**Source material:**

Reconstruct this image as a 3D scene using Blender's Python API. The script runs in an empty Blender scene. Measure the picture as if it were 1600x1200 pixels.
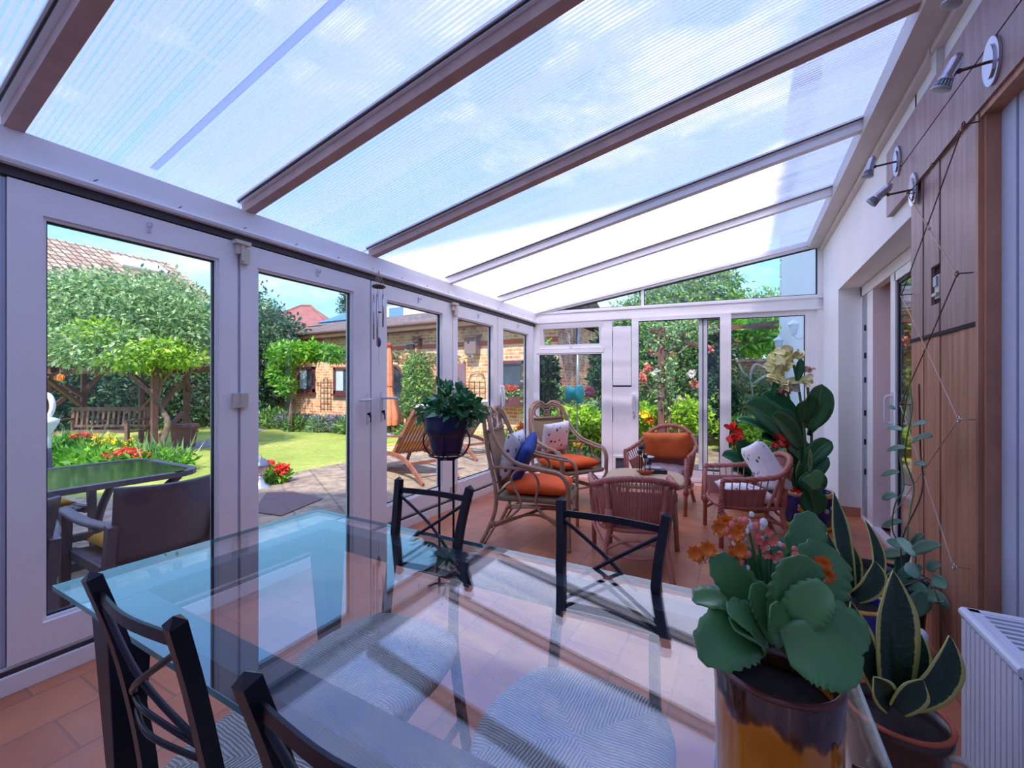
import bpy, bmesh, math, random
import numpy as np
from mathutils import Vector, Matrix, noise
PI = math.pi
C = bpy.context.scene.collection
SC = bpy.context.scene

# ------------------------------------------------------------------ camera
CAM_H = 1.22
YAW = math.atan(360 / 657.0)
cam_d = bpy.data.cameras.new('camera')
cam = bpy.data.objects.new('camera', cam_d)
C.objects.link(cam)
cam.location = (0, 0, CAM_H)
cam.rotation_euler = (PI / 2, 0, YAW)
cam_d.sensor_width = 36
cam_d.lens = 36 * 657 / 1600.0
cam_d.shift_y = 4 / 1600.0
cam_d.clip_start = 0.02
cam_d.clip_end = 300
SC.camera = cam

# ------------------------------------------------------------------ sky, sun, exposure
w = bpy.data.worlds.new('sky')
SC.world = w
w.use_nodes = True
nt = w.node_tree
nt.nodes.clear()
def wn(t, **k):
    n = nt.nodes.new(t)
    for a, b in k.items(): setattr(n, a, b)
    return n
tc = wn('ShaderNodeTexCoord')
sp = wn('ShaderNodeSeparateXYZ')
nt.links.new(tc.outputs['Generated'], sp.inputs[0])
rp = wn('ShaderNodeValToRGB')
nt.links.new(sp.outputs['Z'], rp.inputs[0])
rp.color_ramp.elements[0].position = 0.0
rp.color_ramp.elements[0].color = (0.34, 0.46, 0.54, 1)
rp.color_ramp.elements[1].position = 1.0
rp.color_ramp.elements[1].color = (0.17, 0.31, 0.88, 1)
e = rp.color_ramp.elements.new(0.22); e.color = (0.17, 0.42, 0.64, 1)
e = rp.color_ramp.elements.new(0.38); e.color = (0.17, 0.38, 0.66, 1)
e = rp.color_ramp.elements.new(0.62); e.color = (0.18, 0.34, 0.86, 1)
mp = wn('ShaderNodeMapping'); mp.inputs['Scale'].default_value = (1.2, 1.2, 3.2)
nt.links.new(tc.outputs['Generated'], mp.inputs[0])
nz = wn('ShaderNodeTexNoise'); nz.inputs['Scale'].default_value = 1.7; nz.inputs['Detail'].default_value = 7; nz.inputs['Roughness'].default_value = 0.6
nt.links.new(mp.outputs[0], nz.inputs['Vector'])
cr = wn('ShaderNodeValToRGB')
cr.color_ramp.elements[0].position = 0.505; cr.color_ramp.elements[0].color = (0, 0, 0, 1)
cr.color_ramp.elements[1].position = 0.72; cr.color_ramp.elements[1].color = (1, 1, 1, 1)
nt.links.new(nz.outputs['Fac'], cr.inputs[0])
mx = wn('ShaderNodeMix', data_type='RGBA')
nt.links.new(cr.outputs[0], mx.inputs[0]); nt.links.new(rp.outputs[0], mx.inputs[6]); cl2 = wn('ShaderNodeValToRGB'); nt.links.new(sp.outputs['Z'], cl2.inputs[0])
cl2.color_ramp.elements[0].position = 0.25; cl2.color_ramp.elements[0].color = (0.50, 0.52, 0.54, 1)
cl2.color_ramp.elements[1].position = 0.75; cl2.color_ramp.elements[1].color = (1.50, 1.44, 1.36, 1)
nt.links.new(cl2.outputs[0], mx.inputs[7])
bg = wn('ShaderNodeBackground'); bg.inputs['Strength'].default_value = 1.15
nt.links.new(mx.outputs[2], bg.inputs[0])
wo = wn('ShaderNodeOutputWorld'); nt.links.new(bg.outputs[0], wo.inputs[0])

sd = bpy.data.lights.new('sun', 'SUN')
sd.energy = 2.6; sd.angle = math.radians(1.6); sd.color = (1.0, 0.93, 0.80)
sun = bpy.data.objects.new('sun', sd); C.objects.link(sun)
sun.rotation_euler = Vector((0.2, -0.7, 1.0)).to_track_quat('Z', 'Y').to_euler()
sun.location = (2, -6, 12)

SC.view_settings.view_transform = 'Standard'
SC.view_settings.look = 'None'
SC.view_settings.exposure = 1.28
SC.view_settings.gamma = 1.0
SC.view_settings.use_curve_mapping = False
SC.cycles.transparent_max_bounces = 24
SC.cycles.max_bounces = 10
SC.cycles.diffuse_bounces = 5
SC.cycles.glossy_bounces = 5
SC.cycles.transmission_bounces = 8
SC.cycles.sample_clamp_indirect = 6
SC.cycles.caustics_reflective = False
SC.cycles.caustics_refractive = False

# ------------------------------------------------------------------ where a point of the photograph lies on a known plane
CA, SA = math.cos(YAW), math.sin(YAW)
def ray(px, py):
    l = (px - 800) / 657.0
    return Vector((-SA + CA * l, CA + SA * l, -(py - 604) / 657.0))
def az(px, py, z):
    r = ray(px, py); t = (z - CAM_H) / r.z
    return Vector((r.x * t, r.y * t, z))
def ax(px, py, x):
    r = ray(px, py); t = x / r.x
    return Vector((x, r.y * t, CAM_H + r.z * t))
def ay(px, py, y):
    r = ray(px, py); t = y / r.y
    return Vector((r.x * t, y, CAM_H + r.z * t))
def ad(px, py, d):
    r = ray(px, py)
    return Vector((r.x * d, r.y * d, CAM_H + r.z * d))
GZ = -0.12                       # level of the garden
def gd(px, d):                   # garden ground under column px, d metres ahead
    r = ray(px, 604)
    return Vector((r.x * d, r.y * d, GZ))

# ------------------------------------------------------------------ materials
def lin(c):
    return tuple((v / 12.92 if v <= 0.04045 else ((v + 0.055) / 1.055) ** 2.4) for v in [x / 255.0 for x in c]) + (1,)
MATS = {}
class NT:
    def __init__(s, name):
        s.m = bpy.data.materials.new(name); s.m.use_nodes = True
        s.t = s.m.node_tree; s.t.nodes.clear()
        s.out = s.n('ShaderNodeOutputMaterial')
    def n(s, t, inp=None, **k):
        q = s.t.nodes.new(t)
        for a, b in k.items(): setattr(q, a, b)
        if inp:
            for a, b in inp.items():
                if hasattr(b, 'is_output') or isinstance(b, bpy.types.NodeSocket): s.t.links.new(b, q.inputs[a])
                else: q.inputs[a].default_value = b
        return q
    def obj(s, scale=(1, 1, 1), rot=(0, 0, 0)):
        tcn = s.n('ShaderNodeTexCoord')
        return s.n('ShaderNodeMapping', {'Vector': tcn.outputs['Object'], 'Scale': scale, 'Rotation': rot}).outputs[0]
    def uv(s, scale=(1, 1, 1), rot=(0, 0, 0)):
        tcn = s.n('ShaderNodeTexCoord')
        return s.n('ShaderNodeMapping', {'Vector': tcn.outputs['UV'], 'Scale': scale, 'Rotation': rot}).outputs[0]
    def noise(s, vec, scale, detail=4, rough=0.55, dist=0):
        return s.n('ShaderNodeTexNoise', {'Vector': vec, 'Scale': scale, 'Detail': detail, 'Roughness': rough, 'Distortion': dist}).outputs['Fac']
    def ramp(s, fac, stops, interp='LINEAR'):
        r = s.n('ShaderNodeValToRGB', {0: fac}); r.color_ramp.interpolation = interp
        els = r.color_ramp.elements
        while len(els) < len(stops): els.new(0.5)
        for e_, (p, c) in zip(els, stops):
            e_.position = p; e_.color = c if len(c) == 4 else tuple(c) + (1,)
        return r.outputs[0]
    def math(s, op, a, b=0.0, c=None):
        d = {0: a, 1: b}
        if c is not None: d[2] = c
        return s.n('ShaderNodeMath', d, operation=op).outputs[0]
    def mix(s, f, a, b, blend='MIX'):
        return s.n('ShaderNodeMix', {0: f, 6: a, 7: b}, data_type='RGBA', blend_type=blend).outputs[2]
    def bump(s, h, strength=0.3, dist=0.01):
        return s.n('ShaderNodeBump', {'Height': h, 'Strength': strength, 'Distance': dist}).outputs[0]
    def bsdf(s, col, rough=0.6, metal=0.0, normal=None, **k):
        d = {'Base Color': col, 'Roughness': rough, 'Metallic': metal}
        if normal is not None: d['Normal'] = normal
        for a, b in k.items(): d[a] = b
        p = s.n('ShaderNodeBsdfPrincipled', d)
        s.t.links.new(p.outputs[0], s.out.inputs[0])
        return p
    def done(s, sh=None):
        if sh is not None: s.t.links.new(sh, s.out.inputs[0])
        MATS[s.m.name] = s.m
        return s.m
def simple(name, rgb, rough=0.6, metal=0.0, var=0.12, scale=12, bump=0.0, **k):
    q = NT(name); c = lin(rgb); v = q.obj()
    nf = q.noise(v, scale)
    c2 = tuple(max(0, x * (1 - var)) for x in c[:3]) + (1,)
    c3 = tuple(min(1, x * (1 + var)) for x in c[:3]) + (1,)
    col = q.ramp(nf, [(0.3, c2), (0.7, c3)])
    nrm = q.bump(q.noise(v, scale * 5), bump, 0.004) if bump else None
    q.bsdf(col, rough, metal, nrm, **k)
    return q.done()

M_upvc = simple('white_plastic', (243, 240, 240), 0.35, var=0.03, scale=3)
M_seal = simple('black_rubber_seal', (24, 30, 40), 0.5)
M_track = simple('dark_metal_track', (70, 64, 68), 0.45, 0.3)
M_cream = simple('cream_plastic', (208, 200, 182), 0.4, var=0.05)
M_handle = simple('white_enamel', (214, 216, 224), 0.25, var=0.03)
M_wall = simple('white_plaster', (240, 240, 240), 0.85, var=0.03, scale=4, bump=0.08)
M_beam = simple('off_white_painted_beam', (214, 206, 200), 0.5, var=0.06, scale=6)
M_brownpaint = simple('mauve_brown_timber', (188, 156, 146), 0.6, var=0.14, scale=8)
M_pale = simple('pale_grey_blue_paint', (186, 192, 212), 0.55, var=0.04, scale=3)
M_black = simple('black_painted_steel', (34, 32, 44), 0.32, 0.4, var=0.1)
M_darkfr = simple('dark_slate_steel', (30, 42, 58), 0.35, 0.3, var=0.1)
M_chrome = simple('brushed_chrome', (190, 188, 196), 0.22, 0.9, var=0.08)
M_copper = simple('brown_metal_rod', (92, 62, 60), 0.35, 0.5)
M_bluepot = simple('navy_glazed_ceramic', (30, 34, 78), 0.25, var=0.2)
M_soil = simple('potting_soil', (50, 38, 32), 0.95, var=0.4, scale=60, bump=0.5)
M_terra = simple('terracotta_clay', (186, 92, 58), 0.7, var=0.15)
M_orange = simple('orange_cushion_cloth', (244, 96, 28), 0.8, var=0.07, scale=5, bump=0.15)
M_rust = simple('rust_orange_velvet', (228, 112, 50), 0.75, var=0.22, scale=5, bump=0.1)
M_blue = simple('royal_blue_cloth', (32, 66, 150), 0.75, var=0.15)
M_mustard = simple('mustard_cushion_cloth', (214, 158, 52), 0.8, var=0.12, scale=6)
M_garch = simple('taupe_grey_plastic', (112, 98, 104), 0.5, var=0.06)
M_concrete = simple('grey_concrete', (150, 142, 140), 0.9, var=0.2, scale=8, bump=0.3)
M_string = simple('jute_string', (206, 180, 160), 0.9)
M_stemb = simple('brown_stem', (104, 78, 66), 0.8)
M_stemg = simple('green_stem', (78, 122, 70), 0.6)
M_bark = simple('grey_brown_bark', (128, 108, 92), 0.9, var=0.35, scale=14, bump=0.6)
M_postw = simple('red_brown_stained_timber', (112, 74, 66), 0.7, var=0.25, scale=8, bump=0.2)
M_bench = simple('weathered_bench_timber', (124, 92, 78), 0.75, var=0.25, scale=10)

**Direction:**
Pictures are excluded; extract exactly the lines from the start of the data through the line that holds "SC = bpy.context.scene", both ends included.

**Reply to the exercise:**
Reconstruct this image as a 3D scene using Blender's Python API. The script runs in an empty Blender scene. Measure the picture as if it were 1600x1200 pixels.
import bpy, bmesh, math, random
import numpy as np
from mathutils import Vector, Matrix, noise
PI = math.pi
C = bpy.context.scene.collection
SC = bpy.context.scene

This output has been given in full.